* _Exercise directions_: Isolate every line in the records below with "picture" in it.

* _Records_:
------------------------------------------------------------------------

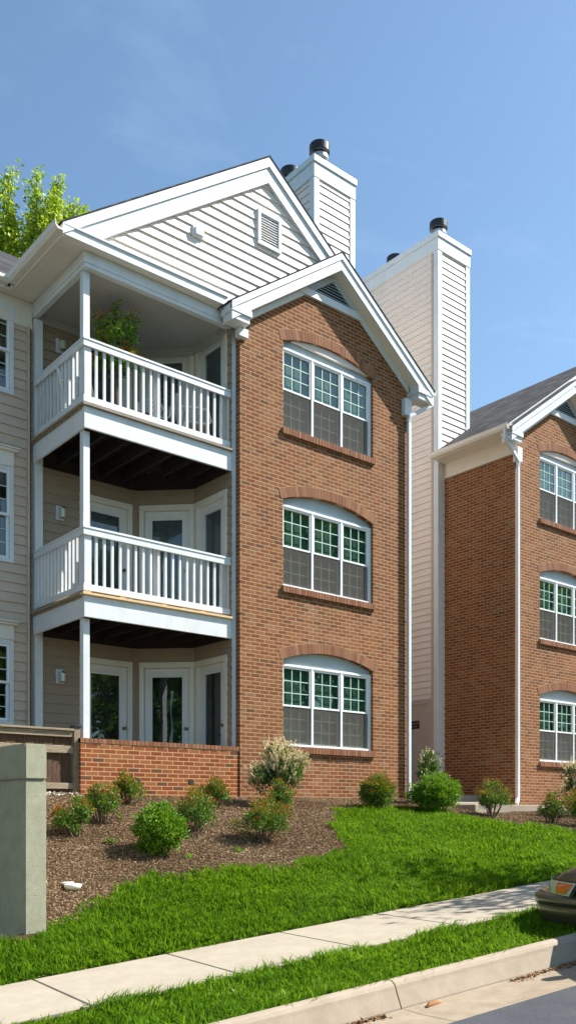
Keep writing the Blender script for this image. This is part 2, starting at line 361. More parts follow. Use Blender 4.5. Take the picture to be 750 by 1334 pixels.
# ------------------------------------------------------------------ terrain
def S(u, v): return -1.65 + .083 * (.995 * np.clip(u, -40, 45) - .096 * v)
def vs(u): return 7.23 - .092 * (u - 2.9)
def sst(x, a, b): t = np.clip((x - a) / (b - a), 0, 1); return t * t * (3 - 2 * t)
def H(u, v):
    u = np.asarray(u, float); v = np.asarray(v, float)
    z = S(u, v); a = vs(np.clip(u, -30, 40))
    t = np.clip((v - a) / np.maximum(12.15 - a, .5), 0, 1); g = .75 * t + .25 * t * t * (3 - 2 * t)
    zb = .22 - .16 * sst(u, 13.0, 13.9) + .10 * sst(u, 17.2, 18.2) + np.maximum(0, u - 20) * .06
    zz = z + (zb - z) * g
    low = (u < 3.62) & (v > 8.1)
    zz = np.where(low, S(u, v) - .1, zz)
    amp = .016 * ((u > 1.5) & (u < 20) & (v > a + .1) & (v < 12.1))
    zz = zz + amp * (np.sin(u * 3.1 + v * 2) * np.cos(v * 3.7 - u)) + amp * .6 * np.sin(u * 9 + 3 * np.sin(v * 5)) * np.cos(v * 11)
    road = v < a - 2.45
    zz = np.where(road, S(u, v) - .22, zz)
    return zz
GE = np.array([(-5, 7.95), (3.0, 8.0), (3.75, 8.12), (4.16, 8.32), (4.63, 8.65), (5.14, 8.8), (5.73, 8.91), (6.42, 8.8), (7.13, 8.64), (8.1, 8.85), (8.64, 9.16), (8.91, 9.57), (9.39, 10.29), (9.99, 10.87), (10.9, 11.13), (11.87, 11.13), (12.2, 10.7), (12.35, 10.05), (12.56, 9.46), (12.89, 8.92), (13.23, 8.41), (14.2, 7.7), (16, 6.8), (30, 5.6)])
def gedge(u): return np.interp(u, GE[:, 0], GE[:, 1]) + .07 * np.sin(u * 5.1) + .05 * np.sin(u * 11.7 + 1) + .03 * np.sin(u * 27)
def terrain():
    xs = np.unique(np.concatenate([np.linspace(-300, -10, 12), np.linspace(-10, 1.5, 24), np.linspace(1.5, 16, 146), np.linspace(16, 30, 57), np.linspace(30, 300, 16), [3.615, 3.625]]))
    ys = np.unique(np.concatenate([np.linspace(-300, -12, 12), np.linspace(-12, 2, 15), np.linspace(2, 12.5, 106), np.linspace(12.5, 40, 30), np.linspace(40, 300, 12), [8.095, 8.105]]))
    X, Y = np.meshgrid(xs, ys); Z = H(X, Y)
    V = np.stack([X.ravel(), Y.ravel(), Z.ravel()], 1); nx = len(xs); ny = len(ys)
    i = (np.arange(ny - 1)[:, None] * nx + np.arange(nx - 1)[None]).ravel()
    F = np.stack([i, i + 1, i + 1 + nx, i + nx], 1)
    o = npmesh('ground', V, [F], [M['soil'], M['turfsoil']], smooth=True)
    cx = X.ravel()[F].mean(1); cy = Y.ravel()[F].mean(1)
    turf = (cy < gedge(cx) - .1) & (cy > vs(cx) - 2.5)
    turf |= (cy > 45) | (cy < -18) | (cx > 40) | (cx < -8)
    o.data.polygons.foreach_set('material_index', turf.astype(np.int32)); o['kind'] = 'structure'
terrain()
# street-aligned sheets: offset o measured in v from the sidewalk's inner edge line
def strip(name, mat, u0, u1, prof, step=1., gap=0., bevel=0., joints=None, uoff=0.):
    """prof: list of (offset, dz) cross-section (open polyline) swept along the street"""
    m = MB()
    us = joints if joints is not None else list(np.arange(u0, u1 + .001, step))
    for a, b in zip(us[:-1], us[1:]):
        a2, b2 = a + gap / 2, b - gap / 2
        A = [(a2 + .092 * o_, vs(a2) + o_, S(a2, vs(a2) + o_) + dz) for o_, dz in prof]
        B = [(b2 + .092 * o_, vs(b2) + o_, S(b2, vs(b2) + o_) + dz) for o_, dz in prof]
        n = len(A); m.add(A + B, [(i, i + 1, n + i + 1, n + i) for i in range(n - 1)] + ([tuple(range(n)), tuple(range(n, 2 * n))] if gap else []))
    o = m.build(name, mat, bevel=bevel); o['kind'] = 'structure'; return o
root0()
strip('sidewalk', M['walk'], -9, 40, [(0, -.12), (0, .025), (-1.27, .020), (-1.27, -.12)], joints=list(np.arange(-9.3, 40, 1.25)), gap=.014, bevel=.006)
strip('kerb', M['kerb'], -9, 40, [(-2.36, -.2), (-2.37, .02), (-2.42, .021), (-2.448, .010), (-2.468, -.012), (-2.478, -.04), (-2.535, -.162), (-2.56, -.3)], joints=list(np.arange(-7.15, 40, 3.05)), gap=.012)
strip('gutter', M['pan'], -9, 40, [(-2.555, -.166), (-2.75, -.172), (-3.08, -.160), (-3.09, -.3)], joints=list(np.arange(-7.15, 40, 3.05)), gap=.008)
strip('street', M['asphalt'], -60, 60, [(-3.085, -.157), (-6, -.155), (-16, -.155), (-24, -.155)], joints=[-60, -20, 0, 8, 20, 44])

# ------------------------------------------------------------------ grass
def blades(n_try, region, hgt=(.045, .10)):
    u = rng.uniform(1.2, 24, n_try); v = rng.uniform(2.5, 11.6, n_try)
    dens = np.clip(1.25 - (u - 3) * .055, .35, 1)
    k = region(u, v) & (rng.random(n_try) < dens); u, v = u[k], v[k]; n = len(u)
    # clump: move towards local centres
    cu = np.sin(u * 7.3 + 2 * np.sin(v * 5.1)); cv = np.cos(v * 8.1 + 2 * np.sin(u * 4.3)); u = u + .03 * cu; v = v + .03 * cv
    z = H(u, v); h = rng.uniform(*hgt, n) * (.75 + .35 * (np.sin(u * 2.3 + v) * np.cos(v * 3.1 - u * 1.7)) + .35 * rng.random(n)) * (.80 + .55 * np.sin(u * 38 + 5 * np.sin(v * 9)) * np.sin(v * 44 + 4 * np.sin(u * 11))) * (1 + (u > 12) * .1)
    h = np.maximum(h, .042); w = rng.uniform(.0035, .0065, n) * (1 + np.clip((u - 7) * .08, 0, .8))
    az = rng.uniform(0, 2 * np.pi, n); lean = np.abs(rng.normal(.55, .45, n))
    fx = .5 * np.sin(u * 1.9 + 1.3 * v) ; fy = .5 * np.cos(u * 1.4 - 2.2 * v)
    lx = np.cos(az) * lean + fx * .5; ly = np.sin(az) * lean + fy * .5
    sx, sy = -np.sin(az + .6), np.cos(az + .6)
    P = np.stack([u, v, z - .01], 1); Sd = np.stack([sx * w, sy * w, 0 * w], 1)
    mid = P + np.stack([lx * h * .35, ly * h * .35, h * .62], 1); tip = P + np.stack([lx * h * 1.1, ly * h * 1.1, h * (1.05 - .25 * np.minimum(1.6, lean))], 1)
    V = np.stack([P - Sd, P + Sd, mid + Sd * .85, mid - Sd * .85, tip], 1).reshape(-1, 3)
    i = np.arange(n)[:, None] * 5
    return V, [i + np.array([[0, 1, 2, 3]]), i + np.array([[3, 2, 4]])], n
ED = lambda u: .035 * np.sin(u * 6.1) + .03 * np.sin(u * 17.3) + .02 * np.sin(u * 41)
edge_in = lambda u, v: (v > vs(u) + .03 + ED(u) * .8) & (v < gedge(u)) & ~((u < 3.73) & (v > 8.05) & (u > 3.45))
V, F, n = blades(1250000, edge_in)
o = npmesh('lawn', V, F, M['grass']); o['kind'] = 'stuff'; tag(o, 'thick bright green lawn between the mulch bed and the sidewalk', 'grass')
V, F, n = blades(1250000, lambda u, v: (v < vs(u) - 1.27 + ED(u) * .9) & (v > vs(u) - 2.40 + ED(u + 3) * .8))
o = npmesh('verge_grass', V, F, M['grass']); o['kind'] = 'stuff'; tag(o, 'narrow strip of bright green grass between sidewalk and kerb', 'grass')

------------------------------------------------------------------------

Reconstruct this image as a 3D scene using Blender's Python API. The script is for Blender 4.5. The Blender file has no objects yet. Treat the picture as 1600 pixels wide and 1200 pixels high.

------------------------------------------------------------------------

* _Output_:
Keep writing the Blender script for this image. This is part 2, starting at line 361. More parts follow. Use Blender 4.5. Take the picture to be 750 by 1334 pixels.
Reconstruct this image as a 3D scene using Blender's Python API. The script is for Blender 4.5. The Blender file has no objects yet. Treat the picture as 1600 pixels wide and 1200 pixels high.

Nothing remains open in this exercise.